Site Updated August 24, 2018






The misconception


James White tells his podcast listeners that William Lane Craig has a synergistic view of salvation. An example of this took place during an episode of the dividing line titled "William Lane Craig, the Lowered Bar, Molinism, and Erasmus". Dr. White said the following of Dr. Craig:


"I am a presuppositionalist and I'm reformed. He is a synergistic, arminian, evidentialist, so we do things very very differently..."


White, James. “William Lane Craig, the Lowered Bar, Molinism, and Erasmus” Alpha and Omega Ministries, podcast audio. June 7, 2016.


William Lane Craig has responded to a similar confusion/misrepresentation concerning the arminian/molinist view while in dialogue with Paul Helm in an episode of the "Unbelieveable?" podcast with Justin Brierley.


"Well I would strongly reject the charge that molinism or arminianism leads to some kind of synergism where we are partly to credit for our salvation. When Paul says in Ephesians 2:8 that "by grace you have been saved through faith and this is not your own doing, it is the gift of God lest anyone should boast", the word "this" is in the neuter gender in Greek. "Faith" is feminine so he's not referring to faith as the gift of God. Rather, commentators will say, it is the whole process of salvation by grace through faith which is the gift of God and nowhere does Scripture speak of faith as a work which we perform which merits salvation. Over and over again Paul opposes faith to works. Faith and works are opposite to each other and I think one of the mistakes calvinists make is thinking that if we exercise faith in God we have somehow performed a work and that's a very non-Pauline..."


Craig, William Lane. “Calvinism vs Molinism - William Lane Craig & Paul Helm” Premiere Christian Radio, Unbelieveable?, podcast audio. January 4, 2014.

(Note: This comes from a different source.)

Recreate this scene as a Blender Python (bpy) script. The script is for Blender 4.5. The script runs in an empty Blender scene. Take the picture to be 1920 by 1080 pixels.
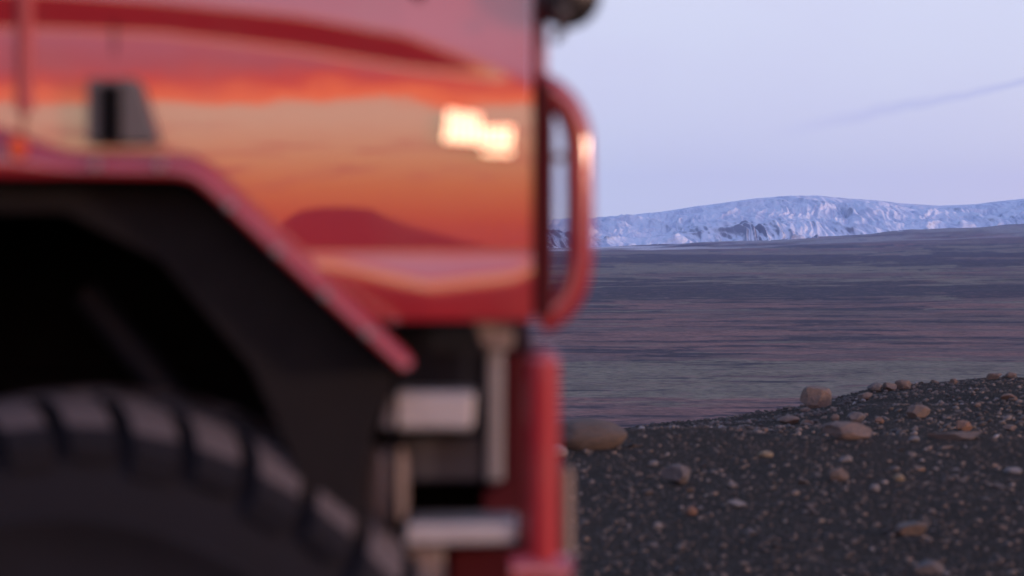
import bpy, bmesh, math, random
import numpy as np
from mathutils import Vector, Matrix

random.seed(7)
rng = np.random.default_rng(11)
S = bpy.context.scene
C = bpy.data.collections.new('landscape_with_truck')
S.collection.children.link(C)

# ------------------------------------------------------------------ camera
EYE = 1.35
F = 85.0
FPX = 1920 / 36.0 * F                    # focal length in photo pixels
HZ = 440.0                               # eye level in the photo
PITCH = math.atan((540 - HZ) / FPX)
cam_d = bpy.data.cameras.new('camera')
cam_d.lens = F; cam_d.sensor_width = 36.0
cam_d.clip_start = 0.1; cam_d.clip_end = 90000
cam_d.dof.use_dof = True
cam_d.dof.focus_distance = 400.0
cam_d.dof.aperture_fstop = 3.3
cam_d.dof.aperture_blades = 0
cam = bpy.data.objects.new('camera', cam_d)
C.objects.link(cam)
cam.location = (0, 0, EYE)
cam.rotation_euler = (math.pi / 2 - PITCH, 0, 0)
S.camera = cam

# ------------------------------------------------------------------ view
S.view_settings.view_transform = 'Standard'
S.view_settings.look = 'None'
S.view_settings.exposure = 0.0
S.view_settings.gamma = 1.0
S.view_settings.use_curve_mapping = False
S.render.engine = 'CYCLES'
S.cycles.max_bounces = 6
S.cycles.volume_bounces = 0

SUN_AZ = math.radians(61)                # degrees right of straight behind the camera
SUN_EL = math.radians(4.5)
SD = Vector((math.sin(SUN_AZ) * math.cos(SUN_EL), -math.cos(SUN_AZ) * math.cos(SUN_EL), math.sin(SUN_EL)))


class NT:
    """small helper for node graphs"""
    def __init__(self, tree):
        self.t = tree; tree.nodes.clear()
    def n(self, kind, **kw):
        nd = self.t.nodes.new(kind)
        for k, v in kw.items():
            setattr(nd, k, v)
        return nd
    def link(self, a, b):
        self.t.links.new(a, b)
    def put(self, sock, v):
        if hasattr(v, 'is_output'):
            self.link(v, sock)
        elif isinstance(v, (tuple, list)) and sock.type == 'RGBA' and len(v) == 3:
            sock.default_value = (*v, 1)
        else:
            sock.default_value = v
    def m(self, op, a, b=0.0, c=None, clamp=False):
        nd = self.n('ShaderNodeMath', operation=op, use_clamp=clamp)
        self.put(nd.inputs[0], a); self.put(nd.inputs[1], b)
        if c is not None: self.put(nd.inputs[2], c)
        return nd.outputs[0]
    def vm(self, op, a, b=None):
        nd = self.n('ShaderNodeVectorMath', operation=op)
        self.put(nd.inputs[0], a)
        if b is not None: self.put(nd.inputs[1], b)
        return nd.outputs['Value'] if op in ('DOT_PRODUCT', 'LENGTH') else nd.outputs['Vector']
    def smooth(self, v, lo, hi, a=0.0, b=1.0):
        nd = self.n('ShaderNodeMapRange', interpolation_type='SMOOTHSTEP')
        self.put(nd.inputs[0], v)
        self.put(nd.inputs[1], lo); self.put(nd.inputs[2], hi); self.put(nd.inputs[3], a); self.put(nd.inputs[4], b)
        return nd.outputs[0]
    def mix(self, f, a, b, mode='MIX'):
        nd = self.n('ShaderNodeMix', data_type='RGBA', blend_type=mode)
        self.put(nd.inputs[0], f); self.put(nd.inputs[6], a); self.put(nd.inputs[7], b)
        return nd.outputs[2]
    def ramp(self, v, stops, interp='LINEAR'):
        nd = self.n('ShaderNodeValToRGB')
        cr = nd.color_ramp; cr.interpolation = interp
        while len(cr.elements) < len(stops): cr.elements.new(0.5)
        for e, (p, c) in zip(cr.elements, stops):
            e.position = p; e.color = (*c, 1) if len(c) == 3 else c
        self.put(nd.inputs[0], v)
        return nd.outputs[0]
    def noise(self, vec, scale, detail=4, rough=0.5, dist=0.0, out=0):
        nd = self.n('ShaderNodeTexNoise')
        if vec is not None: self.link(vec, nd.inputs['Vector'])
        nd.inputs['Scale'].default_value = scale
        nd.inputs['Detail'].default_value = detail
        nd.inputs['Roughness'].default_value = rough
        nd.inputs['Distortion'].default_value = dist
        return nd.outputs[out]
    def xyz(self, v):
        nd = self.n('ShaderNodeSeparateXYZ'); self.link(v, nd.inputs[0])
        return nd.outputs
    def comb(self, x, y, z):
        nd = self.n('ShaderNodeCombineXYZ')
        for s, v in zip(nd.inputs, (x, y, z)): self.put(s, v)
        return nd.outputs[0]


# ------------------------------------------------------------------ sky
def build_world():
    w = bpy.data.worlds.new('World'); S.world = w; w.use_nodes = True
    k = NT(w.node_tree)
    d = k.n('ShaderNodeTexCoord').outputs['Generated']
    x, y, z = k.xyz(d)
    el = k.m('MULTIPLY', k.m('ARCSINE', z), 57.2958)
    flat = k.vm('NORMALIZE', k.comb(x, y, 0.0))
    glow_dir = (math.sin(math.radians(36)), -math.cos(math.radians(36)), 0)
    dot = k.vm('DOT_PRODUCT', flat, glow_dir)
    warm = k.smooth(dot, 0.30, 0.78)
    # side of the sky away from the sunset: lavender, paler upward
    e20 = k.m('DIVIDE', el, 60.0, clamp=True)
    cool = k.ramp(e20, [(0.0, (0.61, 0.65, 0.82)), (0.035, (0.61, 0.65, 0.83)), (0.10, (0.645, 0.675, 0.86)),
                        (0.30, (0.44, 0.55, 0.86)), (1.0, (0.28, 0.42, 0.82))])
    azf = k.m('ARCTAN2', x, y)                                    # 0 straight ahead, + to the right
    pink = k.m('MULTIPLY', k.smooth(azf, 0.03, 0.3), k.smooth(el, 6.5, -0.5))
    cool = k.mix(k.m('MULTIPLY', pink, 0.75), cool, (0.68, 0.62, 0.80))
    # a thin violet streak of cloud and fainter veils
    nz = k.noise(k.comb(k.m('MULTIPLY', azf, 22.0), k.m('MULTIPLY', el, 0.35), 3.0), 1.0, 5, 0.6)
    azd = k.m('MULTIPLY', azf, 57.2958)
    line = k.m('ADD', k.m('MULTIPLY', k.m('SUBTRACT', azd, 7.3), 0.20), 2.60)
    line = k.m('ADD', line, k.m('MULTIPLY', k.m('SUBTRACT', nz, 0.5), 0.45))
    dist = k.m('ABSOLUTE', k.m('SUBTRACT', el, line))
    wdt = k.smooth(azd, 7.0, 13.0, 0.26, 0.13)
    streak = k.m('SUBTRACT', 1.0, k.m('DIVIDE', dist, wdt), clamp=True)
    streak = k.m('MULTIPLY', streak, k.smooth(azd, 5.6, 8.6))
    streak = k.m('MULTIPLY', streak, k.smooth(azd, 22.0, 14.0))
    cool = k.mix(k.m('MULTIPLY', streak, 0.7), cool, (0.47, 0.50, 0.77))
    veil = k.noise(k.comb(k.m('MULTIPLY', azf, 5.0), k.m('MULTIPLY', el, 0.16), 9.0), 1.0, 4, 0.55)
    cool = k.mix(k.smooth(veil, 0.42, 0.72, 0.0, 0.5), cool, (0.60, 0.60, 0.82))
    # sunset side: red at the horizon, pale gold above, lit cloud underside, mauve cloud
    nb = k.noise(k.comb(k.m('MULTIPLY', x, 6.0), k.m('MULTIPLY', el, 0.10), 1.0), 1.0, 3, 0.5)
    nb2 = k.noise(k.comb(k.m('MULTIPLY', x, 26.0), k.m('MULTIPLY', el, 0.5), 5.0), 1.0, 4, 0.6)
    elw = k.m('ADD', el, k.m('MULTIPLY', k.m('SUBTRACT', nb, 0.5), 3.8))
    elw = k.m('ADD', elw, k.m('MULTIPLY', k.m('SUBTRACT', nb2, 0.5), 2.4))
    tt = k.m('DIVIDE', el, 30.0, clamp=True)
    def S3(c, s=1.0): return (c[0] * s / 8, c[1] * s / 8, c[2] * s / 8)
    gold = k.ramp(tt, [(0.0, S3((2.9, .48, .12))), (0.06, S3((3.4, .75, .16))), (0.13, S3((3.8, 1.6, .5))),
                       (0.18, S3((3.9, 2.4, 1.1))), (0.26, S3((4.0, 3.3, 2.2))), (0.5, S3((3.6, 3.0, 2.3))), (1.0, S3((1.8, 1.7, 2.0)))])
    tw = k.m('DIVIDE', elw, 40.0, clamp=True)
    cloud = k.ramp(tw, [(0.0, S3((7, 1.6, .5))), (0.225, S3((6.6, 1.5, .5))), (0.25, S3((3.8, .62, .4))), (0.275, S3((1.9, .75, .85))),
                        (0.34, S3((1.7, 1.1, 1.5))), (0.5, S3((2.3, 1.8, 2.4))), (1.0, S3((1.2, 1.15, 1.7)))])
    cmask = k.m('MULTIPLY', k.smooth(elw, 8.1, 8.9), k.smooth(elw, 40.0, 16.0, 0.35, 1.0))
    # narrow dark cloud bars low over the horizon
    nd_ = k.noise(k.comb(k.m('MULTIPLY', x, 26.0), k.m('MULTIPLY', el, 2.2), 12.3), 1.0, 3, 0.5)
    bars = k.m('MULTIPLY', k.smooth(nd_, 0.53, 0.64), k.m('MULTIPLY', k.smooth(el, 3.0, 4.5), k.smooth(el, 8.0, 6.5)))
    gold = k.mix(k.m('MULTIPLY', bars, 0.6), gold, S3((2.0, .9, .7)))
    sunset = k.mix(cmask, gold, cloud)
    sc = k.n('ShaderNodeMix', data_type='RGBA', blend_type='MULTIPLY'); sc.inputs[0].default_value = 1
    k.link(sunset, sc.inputs[6]); sc.inputs[7].default_value = (8, 8, 8, 1)
    high = k.smooth(el, 14.0, 45.0, 1.0, 0.0)
    wf = k.m('MULTIPLY', warm, high)
    sky = k.mix(wf, cool, sc.outputs[2])
    bg = k.n('ShaderNodeBackground'); k.link(sky, bg.inputs[0]); bg.inputs[1].default_value = 1.10
    ns = k.n('ShaderNodeTexSky', sky_type='NISHITA', sun_disc=False)
    ns.sun_elevation = math.radians(1.0); ns.sun_rotation = math.pi - SUN_AZ
    bg2 = k.n('ShaderNodeBackground'); k.link(ns.outputs[0], bg2.inputs[0]); bg2.inputs[1].default_value = 0.006
    ad = k.n('ShaderNodeAddShader'); k.link(bg.outputs[0], ad.inputs[0]); k.link(bg2.outputs[0], ad.inputs[1])
    out = k.n('ShaderNodeOutputWorld'); k.link(ad.outputs[0], out.inputs[0])
build_world()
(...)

At that point Paul Helm steps in again to clarify that he did not say that faith is a work. Granted.


Whether or not the term "synergism" applies seems to boil down to how one defines synergism and monergism. If Dr. White defines synergism as including even faith alone which is biblically defined as non-meritorious, then the label of synergism fits Dr. Craig. But it seems that Dr. Craig does not accept this definition of synergism and instead takes synergism to mean some sort of meritorious co-working with God to bring about salvation.


Dr. Craig's response also applies to Dr. White's misrepresentation of the molinist/arminian view in places such as The Potter's Freedom by Dr. White. In The Potter's Freedom Dr. White says "...the Arminian position must hold to the idea that the unregenerate man can, to some extent, know, understand, appreciate, and in fact, accept, spiritual things so that the spiritually dead rebel can then cause his own regeneration by exercising true saving faith that is pleasing to God..."


White, James. "The Potter's Freedom". Amityville, NY: Calvary Press Publishing, 2000.


Dr. White would obviously reject the idea that faith is a meritorious work that causes salvation by being "pleasing to God" but, oddly enough, he doesn't seem to see that his arguments, like that above, are based on implicitly painting faith as just such a meritorious work that is "pleasing to God". This implication in his argumentation is something that is not consistent with Dr. White's actual views on faith as presented in other contexts. On the one hand, Dr. White wants to affirm, along with scripture, that faith is not a meritorious work that pleases God. On the other hand, he argues that the sinner cannot do anything good or pleasing to God that causes the sinner's salvation. But it is only in the implications of Dr. White's argumentation here that faith is cast as something that "causes" salvation in virtue of being something "that is pleasing to God". Scripture and Arminians reject the categorization of faith as being meritorious in the sense that it is "pleasing to God" as a sort of quasi-good work and even Dr. White himself rejects it outside of the implications of these particular arguments for calvinism.


We can conclude that this sort of implicit branding of faith on the part of Dr. White and others is, as Dr. Craig said, "very non-Pauline".


And we will end with the words of Charles Spurgeon as quoted on Dr. White's own website in an article titled "The Empty Hand of Faith". Contrast the following words of Charles Spurgeon with Dr. White's characterization of faith as quoted above. Notice Dr. White's emphasis when arguing for calvinism vs Spurgeon's emphasis which Dr. White quoted and affirms.


"Faith is chosen by God to be the receiver of salvation, because it does not pretend to create salvation, nor to help in it, but it is content humbly to receive it. Faith is the tongue that begs pardon, the hand which receives it, and the eye which sees it; but it is not the price which buys it. Faith never makes herself her own plea, she rests all her argument upon the blood of Christ. She becomes a good servant to bring the riches of the Lord Jesus to the soul, because she acknowledges whence she drew them, and owns that grace alone entrusted her with them."